Battono bandiera italiana i primi due episodi della serie The Bad Guy di Giancarlo Fontana, Giuseppe Stasi, dall’8 dicembre su Prime Video, Orlando di Daniele Vicari con Michele Placido, Perfetta illusione di Pappi Corsicato, Il nostro generale di Lucio Pellegrini e Andrea Jublin con Sergio Castellitto nel ruolo di Carlo Alberto Dalla Chiesa, Il Cristo in gola, cioè il Vangelo secondo Antonio Rezza, La memoria del mondo di Mirko Locatelli. E sempre fuori concorso, ecco due nuove sezioni: Favolacce (La caccia di Marco Bocci, Ipersonnia di Alberto Mascia, I pionieri di Luca Scivoletto, I sogni abitano gli alberi di Marco Della Fonte) e i doc di Ritratti e personaggi con la Sampdoria dello scudetto in La bella stagione di Marco Ponti, Rosa di Isabella Ragonese sulla cantante Balistrieri, la Napoli magica di Marco D’Amore, Lawrence Ferlinghetti secondo Ferdinando Vicentini Orgnani, Marco inedito di Simone Ventura che segue gli ultimi giorni di Pannella, Elisabetta Sgarbi che svela il lato segreto del fratello Vittorio.
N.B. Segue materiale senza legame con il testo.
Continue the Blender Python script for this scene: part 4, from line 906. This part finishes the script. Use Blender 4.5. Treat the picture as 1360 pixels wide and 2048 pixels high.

In Crazies, dedicata al cinema di genere, c’è Pantafa di Emanuele Scaringi.

Tra i restauri spiccano Notti selvagge di Cyrill Collard, Il processo di Verona di Carlo Lizzani, I recuperanti di Ermanno Olmi, Milano calibro 9 di Fernando Di Leo, Tre punto sei di Nicola Rondolino. Nell’omaggio a Malcolm McDowell, spazio ad Arancia meccanica, Se…, Caligola, Evilenko. E infine le masterclass: McDowell, Paola Cortellesi, Pilar Fogliati e Giovanni Veronesi, Mario Martone, Noemi e Toni Servillo.

La quarantesima edizione del Torino Film Festival si svolgerà dal 25 novembre al 3 dicembre sotto l’egida del Museo Nazionale del Cinema – presieduto da Enzo Ghigo e diretto da Domenico De Gaetano – con la direzione artistica di Steve Della Casa che torna a dirigere la manifestazione a distanza di vent’anni. Consulenti della Direzione Artistica sono Luca Beatrice, Claudia Bedogni, Giulio Casadei, Antonello Catacchio, Massimo Causo, David Grieco Grazia Paganelli, Giulio Sangiorgio e Caterina Taricano, Luigi Mascheroni, Paola Poli, Alena Shumakova e Luciano Sovena.